= Directions for this task =
Print verbatim the opening line of the material and every subsequent line through the one containing "self.t.links.new(a, b)".

[Scripts that build scenes]
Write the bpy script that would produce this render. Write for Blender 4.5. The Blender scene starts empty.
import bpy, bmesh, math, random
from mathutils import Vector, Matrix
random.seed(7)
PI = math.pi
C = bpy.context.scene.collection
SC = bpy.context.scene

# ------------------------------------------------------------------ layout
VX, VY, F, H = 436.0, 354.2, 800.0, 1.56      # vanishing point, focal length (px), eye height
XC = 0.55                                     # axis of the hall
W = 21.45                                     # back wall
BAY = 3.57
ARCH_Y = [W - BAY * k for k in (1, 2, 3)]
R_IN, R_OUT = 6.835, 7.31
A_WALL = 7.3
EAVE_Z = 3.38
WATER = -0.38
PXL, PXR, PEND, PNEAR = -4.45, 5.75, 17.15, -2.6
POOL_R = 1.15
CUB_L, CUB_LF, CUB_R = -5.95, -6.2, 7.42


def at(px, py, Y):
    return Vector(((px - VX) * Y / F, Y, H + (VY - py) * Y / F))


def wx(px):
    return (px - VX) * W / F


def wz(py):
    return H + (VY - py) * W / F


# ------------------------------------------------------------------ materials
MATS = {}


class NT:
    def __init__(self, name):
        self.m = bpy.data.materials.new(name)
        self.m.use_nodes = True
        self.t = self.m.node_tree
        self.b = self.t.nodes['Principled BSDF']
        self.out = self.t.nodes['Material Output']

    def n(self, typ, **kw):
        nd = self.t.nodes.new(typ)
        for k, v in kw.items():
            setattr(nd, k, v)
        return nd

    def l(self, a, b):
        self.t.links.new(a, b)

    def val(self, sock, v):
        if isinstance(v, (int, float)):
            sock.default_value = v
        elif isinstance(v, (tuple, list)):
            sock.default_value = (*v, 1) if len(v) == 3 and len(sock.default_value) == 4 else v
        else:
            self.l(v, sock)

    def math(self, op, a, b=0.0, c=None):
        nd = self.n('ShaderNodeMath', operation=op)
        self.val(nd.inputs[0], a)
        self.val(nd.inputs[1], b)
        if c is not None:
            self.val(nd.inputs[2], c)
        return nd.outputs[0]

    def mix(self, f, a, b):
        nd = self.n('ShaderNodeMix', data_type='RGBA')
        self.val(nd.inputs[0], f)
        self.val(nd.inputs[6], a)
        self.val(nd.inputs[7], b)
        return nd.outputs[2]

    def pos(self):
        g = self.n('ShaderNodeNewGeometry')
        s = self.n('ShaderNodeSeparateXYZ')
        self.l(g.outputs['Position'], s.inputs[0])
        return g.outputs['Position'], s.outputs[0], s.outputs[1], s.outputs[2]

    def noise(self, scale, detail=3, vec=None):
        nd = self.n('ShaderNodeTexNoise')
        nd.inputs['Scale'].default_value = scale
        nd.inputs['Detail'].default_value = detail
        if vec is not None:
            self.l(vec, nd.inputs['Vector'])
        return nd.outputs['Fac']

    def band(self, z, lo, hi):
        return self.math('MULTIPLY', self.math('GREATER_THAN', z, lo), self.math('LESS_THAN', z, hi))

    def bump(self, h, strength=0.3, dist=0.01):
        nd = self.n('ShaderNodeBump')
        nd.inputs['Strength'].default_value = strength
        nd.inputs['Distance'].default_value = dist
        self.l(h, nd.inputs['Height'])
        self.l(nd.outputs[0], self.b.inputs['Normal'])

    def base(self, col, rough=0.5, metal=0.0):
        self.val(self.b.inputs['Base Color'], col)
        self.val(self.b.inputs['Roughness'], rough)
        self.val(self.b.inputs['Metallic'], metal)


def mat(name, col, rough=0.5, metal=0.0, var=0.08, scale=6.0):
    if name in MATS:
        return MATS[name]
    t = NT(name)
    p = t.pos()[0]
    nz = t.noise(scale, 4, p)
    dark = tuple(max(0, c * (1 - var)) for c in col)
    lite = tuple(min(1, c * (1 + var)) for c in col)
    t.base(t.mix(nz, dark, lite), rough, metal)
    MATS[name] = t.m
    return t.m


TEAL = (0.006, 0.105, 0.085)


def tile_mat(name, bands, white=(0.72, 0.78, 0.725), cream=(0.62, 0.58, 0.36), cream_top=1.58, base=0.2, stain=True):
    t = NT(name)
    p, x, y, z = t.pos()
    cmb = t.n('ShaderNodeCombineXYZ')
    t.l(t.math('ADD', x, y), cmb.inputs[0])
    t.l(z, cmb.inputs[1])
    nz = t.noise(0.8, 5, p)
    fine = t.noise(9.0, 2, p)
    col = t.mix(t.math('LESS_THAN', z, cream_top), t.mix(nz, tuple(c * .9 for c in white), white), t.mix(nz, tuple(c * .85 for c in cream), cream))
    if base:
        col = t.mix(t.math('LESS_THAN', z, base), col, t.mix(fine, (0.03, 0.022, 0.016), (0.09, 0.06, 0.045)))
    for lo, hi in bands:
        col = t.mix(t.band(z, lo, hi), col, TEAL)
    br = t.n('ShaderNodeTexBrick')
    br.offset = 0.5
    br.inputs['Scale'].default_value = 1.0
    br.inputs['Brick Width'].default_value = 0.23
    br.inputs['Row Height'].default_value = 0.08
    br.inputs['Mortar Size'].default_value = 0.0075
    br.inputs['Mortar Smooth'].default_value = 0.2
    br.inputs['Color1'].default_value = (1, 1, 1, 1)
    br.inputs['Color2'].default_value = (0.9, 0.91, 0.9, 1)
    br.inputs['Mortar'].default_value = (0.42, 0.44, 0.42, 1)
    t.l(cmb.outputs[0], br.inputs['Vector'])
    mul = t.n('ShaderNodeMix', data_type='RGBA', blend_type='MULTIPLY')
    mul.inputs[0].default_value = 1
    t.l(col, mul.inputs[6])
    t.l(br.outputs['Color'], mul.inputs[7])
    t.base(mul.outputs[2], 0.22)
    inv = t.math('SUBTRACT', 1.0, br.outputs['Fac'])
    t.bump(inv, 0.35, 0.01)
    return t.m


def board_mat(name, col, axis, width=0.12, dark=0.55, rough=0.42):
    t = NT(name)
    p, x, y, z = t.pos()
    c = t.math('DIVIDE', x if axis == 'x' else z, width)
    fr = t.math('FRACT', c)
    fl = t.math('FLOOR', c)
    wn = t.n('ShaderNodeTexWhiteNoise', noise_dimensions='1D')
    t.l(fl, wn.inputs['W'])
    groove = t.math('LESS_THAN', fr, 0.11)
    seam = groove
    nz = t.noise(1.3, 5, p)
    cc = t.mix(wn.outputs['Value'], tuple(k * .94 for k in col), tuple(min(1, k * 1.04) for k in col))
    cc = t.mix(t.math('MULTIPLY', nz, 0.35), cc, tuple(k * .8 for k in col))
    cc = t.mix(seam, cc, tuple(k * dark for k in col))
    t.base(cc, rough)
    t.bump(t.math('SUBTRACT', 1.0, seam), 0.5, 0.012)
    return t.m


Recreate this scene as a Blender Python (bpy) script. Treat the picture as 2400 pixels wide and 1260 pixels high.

= Exercise solution =
Write the bpy script that would produce this render. Write for Blender 4.5. The Blender scene starts empty.
import bpy, bmesh, math, random
from mathutils import Vector, Matrix
random.seed(7)
PI = math.pi
C = bpy.context.scene.collection
SC = bpy.context.scene

# ------------------------------------------------------------------ layout
VX, VY, F, H = 436.0, 354.2, 800.0, 1.56      # vanishing point, focal length (px), eye height
XC = 0.55                                     # axis of the hall
W = 21.45                                     # back wall
BAY = 3.57
ARCH_Y = [W - BAY * k for k in (1, 2, 3)]
R_IN, R_OUT = 6.835, 7.31
A_WALL = 7.3
EAVE_Z = 3.38
WATER = -0.38
PXL, PXR, PEND, PNEAR = -4.45, 5.75, 17.15, -2.6
POOL_R = 1.15
CUB_L, CUB_LF, CUB_R = -5.95, -6.2, 7.42


def at(px, py, Y):
    return Vector(((px - VX) * Y / F, Y, H + (VY - py) * Y / F))


def wx(px):
    return (px - VX) * W / F


def wz(py):
    return H + (VY - py) * W / F


# ------------------------------------------------------------------ materials
MATS = {}


class NT:
    def __init__(self, name):
        self.m = bpy.data.materials.new(name)
        self.m.use_nodes = True
        self.t = self.m.node_tree
        self.b = self.t.nodes['Principled BSDF']
        self.out = self.t.nodes['Material Output']

    def n(self, typ, **kw):
        nd = self.t.nodes.new(typ)
        for k, v in kw.items():
            setattr(nd, k, v)
        return nd

    def l(self, a, b):
        self.t.links.new(a, b)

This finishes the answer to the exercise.